Your brain processes color 62% faster than text according to Nielsen Norman Group. So when you choose hues, you’re not just decorating—you’re guiding attention, setting mood, and even influencing conversion. Red buttons convert 18% higher than blue on e-commerce sites (yes, really) per HubSpot’s 2024 data, but only if the red doesn’t clash with your primary brand tone. Context kills intent.
Don’t reach for color pickers and pray. Start with purpose. Are you creating urgency? Use high-contrast pairs like crimson and cream. Want trust? Stick with blues—they dominate finance apps because they whisper reliability without shouting. And avoid green unless it’s for money or growth; otherwise, your “success” message might read as environmental virtue, not ROI.
Your palette should feel inevitable, not arbitrary. Test in grayscale first. If your CTA disappears, the problem isn’t typography—it’s color hierarchy gone wrong. Use tools like Adobe Color or Coolors, but always validate with real users. A/B test one variable at a time: hue, saturation, or value. Never flip three things and blame the algorithm.

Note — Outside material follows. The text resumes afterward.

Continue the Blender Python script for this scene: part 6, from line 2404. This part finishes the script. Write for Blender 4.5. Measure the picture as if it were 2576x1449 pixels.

This Tuesday, audit your current projects. Pick one page where color feels off—maybe your error messages are too cheerful, or your navigation lacks punch. Narrow it to one adjustment: swap that pink for terracotta, darken your success green by 20%, or introduce white space around your hero CTA. Ship it. Measure. Iterate.
Color is cheap. Attention isn’t. Make every shade work twice.